Like the spectators we are, we look again at the different pictures of the same person. And when we think we are beginning to get to know him, even if only superficially, he reappears chameleon-like in the next photograph, disconcerting us completely again. This is because Christopher Taylor has the ability to pass from the concrete to the evocative, from the evidential to the dream, and from what seems familiar to us to something more incomprehensible.

If the normal attitude of the portrait artist is to place himself in front of the subject and declare battle, then in this case I have the feeling (from the pictures) that Christopher Taylor uses trickery to gain victory. He gets close to his subject and then eludes him. He unfocuses and makes it clearer for us. He moves away and then gets closer again.

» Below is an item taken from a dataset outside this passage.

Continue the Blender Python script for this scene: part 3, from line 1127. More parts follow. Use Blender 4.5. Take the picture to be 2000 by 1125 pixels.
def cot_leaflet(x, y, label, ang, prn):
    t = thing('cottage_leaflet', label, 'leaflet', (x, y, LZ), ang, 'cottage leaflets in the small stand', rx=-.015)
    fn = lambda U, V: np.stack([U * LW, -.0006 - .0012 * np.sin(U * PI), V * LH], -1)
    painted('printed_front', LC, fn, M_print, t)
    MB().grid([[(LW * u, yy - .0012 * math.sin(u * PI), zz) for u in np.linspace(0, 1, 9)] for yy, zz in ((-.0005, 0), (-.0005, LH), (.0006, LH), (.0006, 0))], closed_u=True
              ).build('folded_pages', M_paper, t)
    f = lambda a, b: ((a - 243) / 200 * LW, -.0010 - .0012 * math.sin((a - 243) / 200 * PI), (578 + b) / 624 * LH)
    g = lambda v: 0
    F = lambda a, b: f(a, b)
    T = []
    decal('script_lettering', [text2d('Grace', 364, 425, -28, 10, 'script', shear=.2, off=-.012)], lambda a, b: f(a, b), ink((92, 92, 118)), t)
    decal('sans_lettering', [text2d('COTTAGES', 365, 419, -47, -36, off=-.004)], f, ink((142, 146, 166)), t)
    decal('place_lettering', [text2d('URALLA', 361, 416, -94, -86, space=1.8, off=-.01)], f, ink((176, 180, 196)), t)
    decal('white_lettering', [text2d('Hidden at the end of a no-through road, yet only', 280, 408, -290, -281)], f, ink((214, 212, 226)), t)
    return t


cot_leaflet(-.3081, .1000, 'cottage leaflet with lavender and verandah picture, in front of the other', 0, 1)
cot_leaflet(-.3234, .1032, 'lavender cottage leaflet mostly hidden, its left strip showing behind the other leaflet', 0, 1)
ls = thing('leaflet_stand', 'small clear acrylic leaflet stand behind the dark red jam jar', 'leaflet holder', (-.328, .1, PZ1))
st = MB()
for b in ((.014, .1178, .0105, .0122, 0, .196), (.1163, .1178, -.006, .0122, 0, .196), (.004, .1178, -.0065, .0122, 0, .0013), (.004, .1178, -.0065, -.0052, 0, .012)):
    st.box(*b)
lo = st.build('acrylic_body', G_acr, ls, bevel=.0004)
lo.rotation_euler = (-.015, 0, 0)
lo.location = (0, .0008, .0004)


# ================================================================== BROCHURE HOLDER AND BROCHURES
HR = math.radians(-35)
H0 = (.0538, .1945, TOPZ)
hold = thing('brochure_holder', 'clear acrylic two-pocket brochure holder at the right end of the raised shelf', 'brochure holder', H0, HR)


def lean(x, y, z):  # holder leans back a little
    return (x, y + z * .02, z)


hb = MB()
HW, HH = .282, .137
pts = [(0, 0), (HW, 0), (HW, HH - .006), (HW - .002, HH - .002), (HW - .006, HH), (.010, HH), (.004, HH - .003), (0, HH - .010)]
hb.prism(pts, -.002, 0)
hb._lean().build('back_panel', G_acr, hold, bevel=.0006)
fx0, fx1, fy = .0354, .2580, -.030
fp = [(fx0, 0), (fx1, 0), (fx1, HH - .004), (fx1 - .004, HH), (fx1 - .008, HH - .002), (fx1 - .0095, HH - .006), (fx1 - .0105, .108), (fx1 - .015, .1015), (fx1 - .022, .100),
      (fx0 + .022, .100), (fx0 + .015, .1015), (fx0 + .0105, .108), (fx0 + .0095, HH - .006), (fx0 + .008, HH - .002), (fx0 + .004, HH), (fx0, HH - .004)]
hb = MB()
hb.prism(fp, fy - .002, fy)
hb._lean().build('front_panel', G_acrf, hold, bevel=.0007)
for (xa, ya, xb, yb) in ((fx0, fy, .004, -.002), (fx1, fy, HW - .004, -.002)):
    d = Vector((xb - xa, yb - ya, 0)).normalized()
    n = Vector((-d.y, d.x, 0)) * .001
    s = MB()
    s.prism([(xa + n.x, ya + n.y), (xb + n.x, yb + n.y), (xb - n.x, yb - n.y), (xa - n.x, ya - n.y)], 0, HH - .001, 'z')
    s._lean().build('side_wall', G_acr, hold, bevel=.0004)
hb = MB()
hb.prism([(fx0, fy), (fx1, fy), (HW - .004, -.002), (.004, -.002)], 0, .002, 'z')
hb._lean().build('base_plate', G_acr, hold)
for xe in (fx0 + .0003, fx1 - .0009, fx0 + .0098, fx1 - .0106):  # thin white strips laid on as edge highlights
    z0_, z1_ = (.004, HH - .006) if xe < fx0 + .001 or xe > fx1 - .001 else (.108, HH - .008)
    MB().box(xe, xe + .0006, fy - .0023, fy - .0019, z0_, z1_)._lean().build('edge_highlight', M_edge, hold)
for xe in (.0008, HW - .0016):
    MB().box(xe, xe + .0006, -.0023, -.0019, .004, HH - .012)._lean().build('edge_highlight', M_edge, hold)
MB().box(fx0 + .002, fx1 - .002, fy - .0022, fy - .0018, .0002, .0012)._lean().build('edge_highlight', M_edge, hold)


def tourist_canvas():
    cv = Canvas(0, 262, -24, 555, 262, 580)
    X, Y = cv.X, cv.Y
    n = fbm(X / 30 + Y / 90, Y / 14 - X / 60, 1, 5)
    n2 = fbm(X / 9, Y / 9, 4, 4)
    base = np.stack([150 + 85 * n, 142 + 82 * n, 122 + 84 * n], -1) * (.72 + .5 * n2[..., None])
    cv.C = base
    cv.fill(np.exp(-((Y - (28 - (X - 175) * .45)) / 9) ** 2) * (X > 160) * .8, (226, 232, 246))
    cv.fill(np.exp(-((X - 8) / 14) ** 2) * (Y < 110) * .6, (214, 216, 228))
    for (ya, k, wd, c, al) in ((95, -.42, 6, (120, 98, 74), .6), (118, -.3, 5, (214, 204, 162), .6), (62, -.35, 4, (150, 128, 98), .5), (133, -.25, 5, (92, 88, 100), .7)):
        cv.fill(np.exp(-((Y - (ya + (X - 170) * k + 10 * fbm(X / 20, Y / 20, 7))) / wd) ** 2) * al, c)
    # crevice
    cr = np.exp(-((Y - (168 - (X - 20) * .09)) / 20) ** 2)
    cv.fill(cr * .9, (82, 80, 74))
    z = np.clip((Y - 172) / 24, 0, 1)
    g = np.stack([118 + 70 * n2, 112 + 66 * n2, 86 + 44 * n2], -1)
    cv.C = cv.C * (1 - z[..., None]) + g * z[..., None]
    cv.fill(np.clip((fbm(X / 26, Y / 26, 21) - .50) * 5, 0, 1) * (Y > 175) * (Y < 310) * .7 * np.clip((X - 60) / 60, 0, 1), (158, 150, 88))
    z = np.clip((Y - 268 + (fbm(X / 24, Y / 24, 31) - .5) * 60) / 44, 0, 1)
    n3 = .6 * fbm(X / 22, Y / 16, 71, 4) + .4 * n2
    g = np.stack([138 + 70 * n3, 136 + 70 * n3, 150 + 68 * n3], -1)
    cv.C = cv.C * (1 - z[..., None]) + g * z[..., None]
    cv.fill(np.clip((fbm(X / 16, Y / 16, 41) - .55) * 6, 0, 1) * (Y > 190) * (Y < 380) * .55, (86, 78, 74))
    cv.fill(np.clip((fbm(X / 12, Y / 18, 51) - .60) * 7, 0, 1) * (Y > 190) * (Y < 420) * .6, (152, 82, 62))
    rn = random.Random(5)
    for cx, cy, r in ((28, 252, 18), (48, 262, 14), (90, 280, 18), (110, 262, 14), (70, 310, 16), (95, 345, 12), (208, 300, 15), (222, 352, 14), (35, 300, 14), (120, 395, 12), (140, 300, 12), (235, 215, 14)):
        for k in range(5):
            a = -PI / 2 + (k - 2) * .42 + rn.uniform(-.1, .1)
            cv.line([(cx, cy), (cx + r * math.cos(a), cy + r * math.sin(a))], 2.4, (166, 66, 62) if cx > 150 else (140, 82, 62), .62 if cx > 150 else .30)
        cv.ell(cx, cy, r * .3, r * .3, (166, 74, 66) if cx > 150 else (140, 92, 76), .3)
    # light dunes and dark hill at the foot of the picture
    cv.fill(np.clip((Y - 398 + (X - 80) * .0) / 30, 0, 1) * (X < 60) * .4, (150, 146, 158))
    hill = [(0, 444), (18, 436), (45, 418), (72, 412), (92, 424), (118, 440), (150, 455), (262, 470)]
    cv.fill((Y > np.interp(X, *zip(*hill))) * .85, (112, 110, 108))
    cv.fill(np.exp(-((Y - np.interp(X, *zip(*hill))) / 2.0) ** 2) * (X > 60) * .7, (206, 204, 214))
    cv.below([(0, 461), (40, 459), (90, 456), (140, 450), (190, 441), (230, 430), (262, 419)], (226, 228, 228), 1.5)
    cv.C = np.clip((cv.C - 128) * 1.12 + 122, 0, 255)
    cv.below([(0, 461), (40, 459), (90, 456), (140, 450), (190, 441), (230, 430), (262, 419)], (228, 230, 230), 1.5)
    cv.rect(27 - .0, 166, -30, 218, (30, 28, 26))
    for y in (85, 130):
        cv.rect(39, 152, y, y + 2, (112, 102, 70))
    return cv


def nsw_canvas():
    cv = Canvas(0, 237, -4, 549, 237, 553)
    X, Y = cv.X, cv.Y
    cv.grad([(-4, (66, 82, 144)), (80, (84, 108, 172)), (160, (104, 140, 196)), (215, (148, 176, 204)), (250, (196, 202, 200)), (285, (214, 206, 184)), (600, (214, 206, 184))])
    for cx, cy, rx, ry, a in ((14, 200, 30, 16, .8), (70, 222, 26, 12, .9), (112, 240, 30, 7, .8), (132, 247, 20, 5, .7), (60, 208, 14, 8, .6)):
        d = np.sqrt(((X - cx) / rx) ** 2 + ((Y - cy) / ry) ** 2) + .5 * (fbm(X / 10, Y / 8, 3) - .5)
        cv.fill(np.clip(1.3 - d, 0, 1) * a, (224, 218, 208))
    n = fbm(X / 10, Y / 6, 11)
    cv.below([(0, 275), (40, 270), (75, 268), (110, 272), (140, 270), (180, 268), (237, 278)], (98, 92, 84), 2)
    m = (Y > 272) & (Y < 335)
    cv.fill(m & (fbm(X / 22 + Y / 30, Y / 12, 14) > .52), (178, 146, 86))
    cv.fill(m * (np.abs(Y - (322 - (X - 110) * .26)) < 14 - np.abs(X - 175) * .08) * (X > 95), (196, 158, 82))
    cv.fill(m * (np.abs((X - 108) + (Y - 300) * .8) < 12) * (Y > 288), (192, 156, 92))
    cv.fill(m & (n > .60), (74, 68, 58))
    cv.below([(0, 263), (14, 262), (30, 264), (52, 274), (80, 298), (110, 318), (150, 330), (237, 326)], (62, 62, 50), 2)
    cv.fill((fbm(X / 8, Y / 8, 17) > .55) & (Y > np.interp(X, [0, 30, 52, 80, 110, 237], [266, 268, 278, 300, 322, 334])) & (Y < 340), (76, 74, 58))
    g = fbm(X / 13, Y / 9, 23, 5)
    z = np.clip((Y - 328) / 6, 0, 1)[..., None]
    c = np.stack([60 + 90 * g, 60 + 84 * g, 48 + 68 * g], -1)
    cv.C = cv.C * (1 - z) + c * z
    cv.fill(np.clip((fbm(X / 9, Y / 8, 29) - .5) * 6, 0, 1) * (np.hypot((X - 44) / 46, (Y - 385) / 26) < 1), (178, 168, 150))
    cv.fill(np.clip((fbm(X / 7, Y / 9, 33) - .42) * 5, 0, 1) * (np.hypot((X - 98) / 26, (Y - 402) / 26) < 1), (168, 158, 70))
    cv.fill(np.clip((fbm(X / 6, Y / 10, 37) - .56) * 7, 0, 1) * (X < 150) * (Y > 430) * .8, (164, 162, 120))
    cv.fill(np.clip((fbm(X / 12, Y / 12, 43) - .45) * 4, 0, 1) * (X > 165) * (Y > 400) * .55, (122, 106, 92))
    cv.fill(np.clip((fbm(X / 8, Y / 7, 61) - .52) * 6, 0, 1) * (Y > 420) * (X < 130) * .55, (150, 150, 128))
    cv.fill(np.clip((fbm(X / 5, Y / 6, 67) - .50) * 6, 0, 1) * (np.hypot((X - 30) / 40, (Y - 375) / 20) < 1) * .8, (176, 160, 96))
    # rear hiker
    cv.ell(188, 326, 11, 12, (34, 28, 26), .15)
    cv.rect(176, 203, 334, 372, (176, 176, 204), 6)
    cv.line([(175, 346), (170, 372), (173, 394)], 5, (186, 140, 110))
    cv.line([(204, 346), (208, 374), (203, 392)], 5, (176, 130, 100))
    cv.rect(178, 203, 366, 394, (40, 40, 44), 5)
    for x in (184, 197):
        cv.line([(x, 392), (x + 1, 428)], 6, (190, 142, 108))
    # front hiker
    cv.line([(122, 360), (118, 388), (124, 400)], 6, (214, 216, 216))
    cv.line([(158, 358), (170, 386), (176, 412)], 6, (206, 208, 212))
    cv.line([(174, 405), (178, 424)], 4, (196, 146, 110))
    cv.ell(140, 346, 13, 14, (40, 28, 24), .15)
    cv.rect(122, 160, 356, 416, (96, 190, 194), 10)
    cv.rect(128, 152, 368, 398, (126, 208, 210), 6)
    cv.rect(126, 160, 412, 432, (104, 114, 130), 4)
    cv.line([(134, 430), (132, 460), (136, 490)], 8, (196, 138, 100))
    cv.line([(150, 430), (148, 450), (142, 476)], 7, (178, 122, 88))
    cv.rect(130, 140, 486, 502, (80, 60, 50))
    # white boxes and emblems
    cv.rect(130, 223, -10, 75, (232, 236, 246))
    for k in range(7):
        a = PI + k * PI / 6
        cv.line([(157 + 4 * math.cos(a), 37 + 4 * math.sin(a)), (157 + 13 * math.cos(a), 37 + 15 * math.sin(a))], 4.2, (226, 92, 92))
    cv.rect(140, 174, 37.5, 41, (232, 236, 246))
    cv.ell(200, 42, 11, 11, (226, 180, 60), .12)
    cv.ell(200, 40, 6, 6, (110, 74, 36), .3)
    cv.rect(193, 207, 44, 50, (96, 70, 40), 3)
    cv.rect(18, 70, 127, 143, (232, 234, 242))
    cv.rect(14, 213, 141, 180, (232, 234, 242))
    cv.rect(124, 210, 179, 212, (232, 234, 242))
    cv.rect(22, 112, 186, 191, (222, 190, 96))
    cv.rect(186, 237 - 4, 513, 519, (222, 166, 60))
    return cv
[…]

He converts the disconcertion of his exposure into our own perturbation, completing in this way the magic circle of a work of art.

Christopher Taylor does not show us a series of portraits. He is 'making' a single portrait. A great and marvellous portrait of himself and of those of us who are now observing these photographs. His model, now a resource, triplicates himself and becomes in one stroke, a mystery model, to the photographer and the spectator. We can imagine we are the photographer and the photographer is the spectator in this huge confusion. All in a kind of total space we all share. This is the greatness of the portrait.